Last week I’ve found an editor that I would like to hire to edit my manuscript and in preparation I decided to go through it once again. Yesterday I sat outside regretting that decision as I mentally prepared myself to get back to reading my manuscript and deleting or rewriting large chunks of it.


In my enthusiasm to get my book ready for editing I had switched hats internally, I had moved from writer to editor unleashing my internal critic in full force. Unprepared as I was for the annihilation of all I had written I wanted to burst out in tears most of the afternoon as I bravely persevered in reading and editing my story. By the time I felt I’d earned the right to stop torturing myself I was in a state of internal panic with a brick made of utter failure lying in the pit of my stomach.


This morning I woke up feeling down and decided to sit with what was going on internally and identified my inner critic at work in an unsupervised manner. Like most of us I have a tendency to run away from difficult feelings, but over the years I’ve learned that the bogeyman is only a bogeyman when you try to escape it. The moment you turn around and face him it turns out to be a ghost created by traumas from your past or a truth you are unwilling to face to avoid its consequences.


In this case the bogeyman turned out to be the ghost of all the criticism that I have received and internalised in the course of my life, telling me that I can’t achieve anything and no one wants to hear what I have to say. In immigrating to a new country, starting my own online coaching business and moving in with my boyfriend, I have been dealing with a consistent fear of stepping out of my comfort zone and silencing my inner critic with courageous action and positive affirmations. Yesterday he found a way to command my attention and insisted on being heard and today I sat him down for tea.


It turned out to be a very insightful conversation, my inner critic is not out to reduce me to tears, but tries to protect me from failure by warning me when he feels I’m in over my head and ill-equipped to deal with the work in front of me. In my misunderstanding of his intentions I chose to ignore what he wanted to say by silencing him with my assurance of a positive outcome. Most of the time I can move on without being too fazed by his appearance, but when I subconsciously know he is right I have no real defence against his increasingly aggressive feedback.


Understanding his true intentions, I told him I need him to be less aggressive if he wants me to take on his advice. He told me that he would like to be heard and consulted so he doesn’t feel the need to be aggressive. I had to admit that he had a point, by me rejecting him and turning him into an adversary I’ve denied myself his valuable feedback in being prepared and becoming more confident of the steps I need to take.


It takes courage to sit with our bogeymen, but from personal experience I can guarantee that it will be an empowering experience.
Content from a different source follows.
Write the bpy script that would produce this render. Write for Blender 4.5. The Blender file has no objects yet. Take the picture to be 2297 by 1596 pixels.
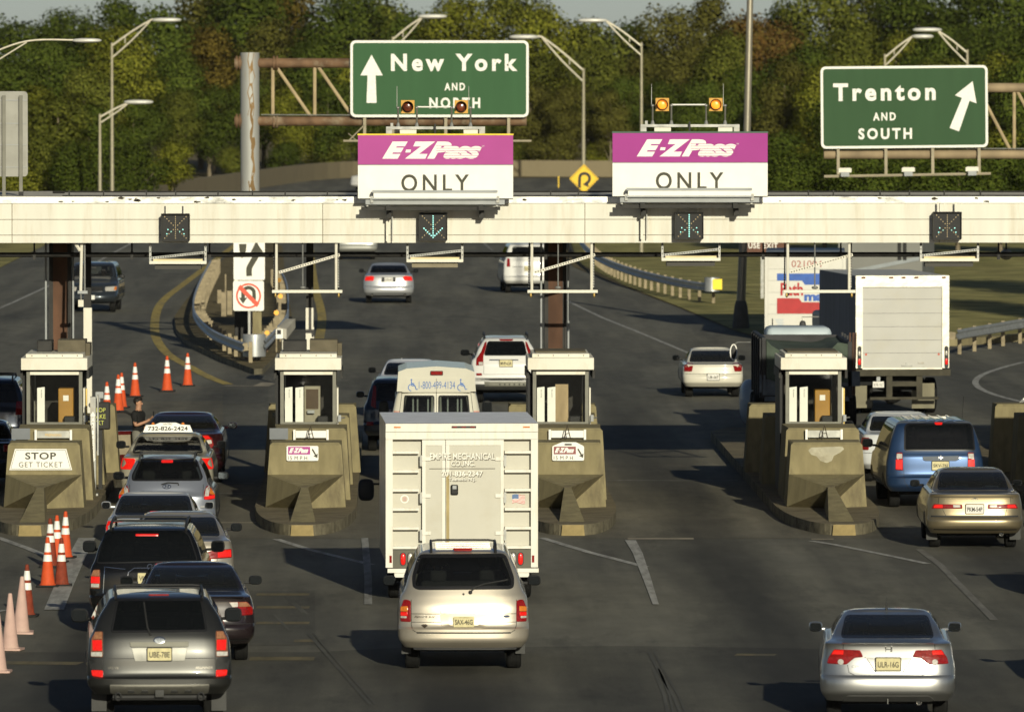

It will make us more aware of who we are and what drives us, giving us the opportunity to pause and reflect on where we are going and why. In my conversation I‘ve come to realise that I need to let the editor do the editing, and wait for his feedback on where and how to edit my work. My inner critic reminded me that I’m still learning how to write books and to look at my work through the lens of it being perfect was an unrealistic expectation. Getting my manuscript ready for publication is going to take time and a lot of work, me and my inner critic look forward to the journey.